Exercise prompt: Transcribe every line, keeping it exact.

::: Provided material :::

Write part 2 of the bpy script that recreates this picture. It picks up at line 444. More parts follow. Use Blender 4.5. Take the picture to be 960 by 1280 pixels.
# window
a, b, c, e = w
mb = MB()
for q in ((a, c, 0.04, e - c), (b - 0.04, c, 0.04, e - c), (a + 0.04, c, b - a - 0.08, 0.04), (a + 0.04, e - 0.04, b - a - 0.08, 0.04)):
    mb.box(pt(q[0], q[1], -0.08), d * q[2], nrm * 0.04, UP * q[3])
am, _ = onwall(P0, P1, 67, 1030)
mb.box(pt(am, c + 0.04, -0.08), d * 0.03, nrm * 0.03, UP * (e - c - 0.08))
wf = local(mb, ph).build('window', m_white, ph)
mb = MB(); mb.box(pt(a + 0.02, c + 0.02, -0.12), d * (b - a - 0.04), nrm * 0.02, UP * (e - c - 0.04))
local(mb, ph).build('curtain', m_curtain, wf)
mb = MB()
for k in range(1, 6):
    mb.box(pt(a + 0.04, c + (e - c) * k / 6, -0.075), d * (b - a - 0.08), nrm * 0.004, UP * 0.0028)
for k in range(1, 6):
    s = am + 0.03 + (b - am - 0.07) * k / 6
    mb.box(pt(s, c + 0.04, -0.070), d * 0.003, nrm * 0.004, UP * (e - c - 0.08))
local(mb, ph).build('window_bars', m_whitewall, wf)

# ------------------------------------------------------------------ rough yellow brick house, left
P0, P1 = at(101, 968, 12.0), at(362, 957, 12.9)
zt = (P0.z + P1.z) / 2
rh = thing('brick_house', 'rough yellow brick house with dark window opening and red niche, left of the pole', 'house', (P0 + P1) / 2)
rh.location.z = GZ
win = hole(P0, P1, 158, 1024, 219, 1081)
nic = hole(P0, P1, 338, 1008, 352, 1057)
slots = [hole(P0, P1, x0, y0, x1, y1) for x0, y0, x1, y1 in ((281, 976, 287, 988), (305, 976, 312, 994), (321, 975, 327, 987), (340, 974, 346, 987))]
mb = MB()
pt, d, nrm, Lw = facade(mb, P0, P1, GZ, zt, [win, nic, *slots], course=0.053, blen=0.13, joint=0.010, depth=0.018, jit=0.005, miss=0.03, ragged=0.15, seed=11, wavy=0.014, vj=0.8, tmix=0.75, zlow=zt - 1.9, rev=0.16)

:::

Worked solution:
Write part 2 of the bpy script that recreates this picture. It picks up at line 444. More parts follow. Use Blender 4.5. Take the picture to be 960 by 1280 pixels.
# window
a, b, c, e = w
mb = MB()
for q in ((a, c, 0.04, e - c), (b - 0.04, c, 0.04, e - c), (a + 0.04, c, b - a - 0.08, 0.04), (a + 0.04, e - 0.04, b - a - 0.08, 0.04)):
    mb.box(pt(q[0], q[1], -0.08), d * q[2], nrm * 0.04, UP * q[3])
am, _ = onwall(P0, P1, 67, 1030)
mb.box(pt(am, c + 0.04, -0.08), d * 0.03, nrm * 0.03, UP * (e - c - 0.08))
wf = local(mb, ph).build('window', m_white, ph)
mb = MB(); mb.box(pt(a + 0.02, c + 0.02, -0.12), d * (b - a - 0.04), nrm * 0.02, UP * (e - c - 0.04))
local(mb, ph).build('curtain', m_curtain, wf)
mb = MB()
for k in range(1, 6):
    mb.box(pt(a + 0.04, c + (e - c) * k / 6, -0.075), d * (b - a - 0.08), nrm * 0.004, UP * 0.0028)
for k in range(1, 6):
    s = am + 0.03 + (b - am - 0.07) * k / 6
    mb.box(pt(s, c + 0.04, -0.070), d * 0.003, nrm * 0.004, UP * (e - c - 0.08))
local(mb, ph).build('window_bars', m_whitewall, wf)

# ------------------------------------------------------------------ rough yellow brick house, left
P0, P1 = at(101, 968, 12.0), at(362, 957, 12.9)
zt = (P0.z + P1.z) / 2
rh = thing('brick_house', 'rough yellow brick house with dark window opening and red niche, left of the pole', 'house', (P0 + P1) / 2)
rh.location.z = GZ
win = hole(P0, P1, 158, 1024, 219, 1081)
nic = hole(P0, P1, 338, 1008, 352, 1057)
slots = [hole(P0, P1, x0, y0, x1, y1) for x0, y0, x1, y1 in ((281, 976, 287, 988), (305, 976, 312, 994), (321, 975, 327, 987), (340, 974, 346, 987))]
mb = MB()
pt, d, nrm, Lw = facade(mb, P0, P1, GZ, zt, [win, nic, *slots], course=0.053, blen=0.13, joint=0.010, depth=0.018, jit=0.005, miss=0.03, ragged=0.15, seed=11, wavy=0.014, vj=0.8, tmix=0.75, zlow=zt - 1.9, rev=0.16)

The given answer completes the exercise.